FiGa/Br, the Brazilian operation of Miami-based FiGa Films, will bring on to the market at Rotterdam “A cidade onde envelheco” (Where I Grow Old), the first fiction feature from Brazil’s Marilia Rocha which is backed by both the Tribeca Film Institute and the Berlinale’s World Cinema Fund.
The latest movie from Rocha, co-founder of Belo Horizonte’s Teia, one of Brazil’s most prominent regional film collectives, of which she was a member for 10 years, “Where” will world premiere in main competition at Rotterdam on Feb. 4 – where it is one of just eight contenders – then segue to a screening at Berlin’s European Film Market.
Informed by the actors’ own life experiences – Francisca Manuel, who plays one of the co-leads, moved to Brazil between 2011-12, “Where I Grow Old” turns on the halting bonding between two Portuguese women, Francisca, who has moved to Brazil’s Belo Horizonte a while back, and the far more effervescent Teresa, an acquaintance from her life back in Portugal, who turns up, also looking to create a new life in Brazil.
Francisca is near turning 30. Teresa’s arrival makes Francisca homesick and sharpens her sense that she must make a decision: Where does she really want to carve out a life for herself? Should she stay or should she go?
Francisca Manuel is a Lisbon-based director and film-video co-worker currently studying a master’s degree at Lisbon U. Elizabete Francisca , who plays Teresa, works as a artistic collaborator, dancer and performer with Vera Mantero, Loic Touze and Mark Tompkins. Her own creations have been staged in France, Belgium and Austria.
A partner at Anavilhana, along with producer Luana Melgaço and fellow director Clarissa Campolina , co-helmer of “Swirl,” Rocha is best known as an award-winning documentary filmmaker, helming 2005’s “Aboio,” 2008’s “Acacio” and 2009’s “A falta que me faz.” Still young, she has already been the subject of a retrospective at Switzerland’s Visions du Reel, one of Europe’s best-known docu fests.

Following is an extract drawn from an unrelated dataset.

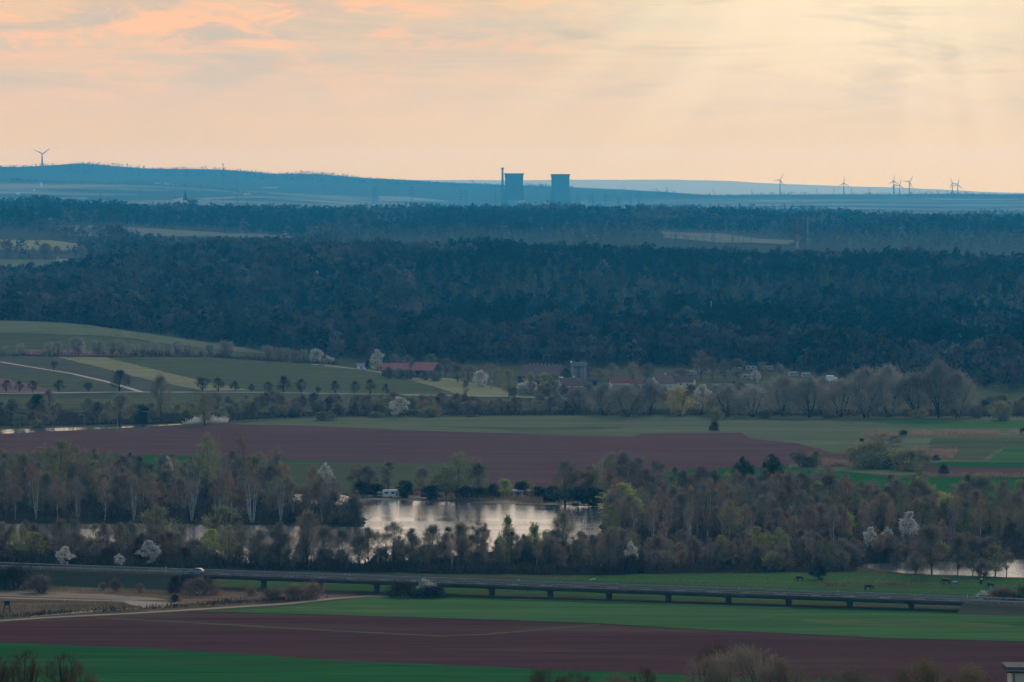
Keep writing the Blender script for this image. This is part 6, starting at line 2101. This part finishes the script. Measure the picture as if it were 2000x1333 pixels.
for px, py, rz, gz, mt, lab, sc in (
        (1562, 1136, math.pi, True, HORSE_BLACK, 'black horse grazing beside the round dark bush', 1.0),
        (1696, 1154, .1, True, HORSE_BLACK, 'black horse grazing nearest the bridge railing', 1.15),
        (1848, 1142.5, math.pi, True, HORSE_BROWN, 'dark brown horse grazing in front of the grey one', 1.15),
        (1863, 1147, .3, True, HORSE_GREY, 'grey horse grazing among the brown rushes', 1.05),
        (1916, 1142, 1.4, False, HORSE_BLACK, 'dark horse standing upright and facing away', 1.05),
        (1935, 1149, math.pi, True, HORSE_BLACK, 'black horse grazing behind the whitish bush', .95)):
    horse(px, py, rz, gz, mt, lab, sc)
# white geese on the grass
for px, py, lab in ((1154, 1135.5, 'white goose on the grass, the west of two'), (1160, 1134.5, 'white goose on the grass, the east of two'), (1011, 1137, 'white goose alone on the grass near the bridge')):
    g = gnd(px, py)
    m = MB()
    m.tube([(-.38, 0, .42), (-.2, 0, .36), (.1, 0, .36), (.28, 0, .45), (.36, 0, .7), (.42, 0, .82), (.6, 0, .78)], [.03, .16, .19, .1, .05, .065, .02], 8)
    for s in (-.08, .08):
        m.tube([(0, s, .25), (.02, s, 0)], [.025, .02], 4)
    o = m.build('goose', WHITE, None, True, g)
    tag(o, lab, 'goose')

# the flat roofed house just below the viewpoint
Y = 250
g = at(1976, 1296, Y)
z0 = hz(g.x + 2, Y + 1)
zt = zrow(1293.5, Y + 2.4)
t = thing('flat_roofed_house', (g.x, Y, z0), 'corner of a flat roofed cream house at the lower east border', 'house')
hh = zt - z0
ROOFFELT = surf('weathered_roof_felt', (0.16, 0.165, 0.165), (0.12, 0.125, 0.125), (1.5, 1.5, 1.5), spec=0.02, rough=1.0)
MB().box(0, 5, 0, 2.2, -2.5, hh - .34).build('wall', PLASTER, t)
MB().box(-.26, 5.3, -.2, 2.36, hh - .33, hh - .12).build('roof_edge', SLATE, t)
MB().box(-.3, 5.34, -.24, 2.4, hh - .118, hh).build('roof', ROOFFELT, t)
MB().tube([(-.3, -.27, hh - .2), (5.3, -.27, hh - .24)], [.06, .06], 8).build('gutter', GREYTIN, t)
MB().tube([(.12, -.08, -1), (.12, -.08, hh - .36)], [.05, .05], 8).build('downpipe', GREYTIN, t)
f = MB().box(2.0, 3.2, -.07, .02, .9, 2.3).build('window', WHITE, t)
MB().box(2.1, 3.1, -.09, -.04, 1.0, 2.2).build('pane', GLASS, f)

In “Where I Go Old,” she brings a documentary filmmaker’s instincts – the use of non-pro actors, medium shots which revels daily scenes on the streets of Belo Horizonte, discovering it for world audiences, a sense of going with the flow of scenes – with a fiction film which, nevertheless, addresses large subjects: “Inverse” immigration of Europe’s new poor to Latin America; the Brazil/Portugal culture clash; the challenge of taking large decisions about life when the world and relationships seem so much in flux. “The film is all staged by non-actors who mix their own life experiences with those lived by the characters they play. It is a co-operative creation process, which began in research and was intensified by improvisation during the shoot, mixing real people and experiences to a fictional narrative thread,” Rocha has noted.
She went in: “What is at stake is the tension between a foreign and a local viewing about Brazil. The personal dramas of Teresa and Francisca end up translating into a larger movement that embraces the historical and symbolic relations between Brazil and Portugal.”
“Where I Grow Old” is co-produced by Anavilhana’s Melgaco, who produced “Swirl” and will attend the 2016 Berlinale talents, and Joao Matos at Lisbon’s Terratreme.
Run by Sandro Fiorin and Alex Garcia, FiGa Films’ industry role on “Where” went far further than just sales and representation with FiGa connecting the producers and sourcing a Bloomberg Fellowship from the Tribeca Film Institute as well as Berlinale World Cinema Fund support.
“Where I Grow Old” screened in rough cut at France’s 2015 Toulouse CineLatino Fest Films in Progress.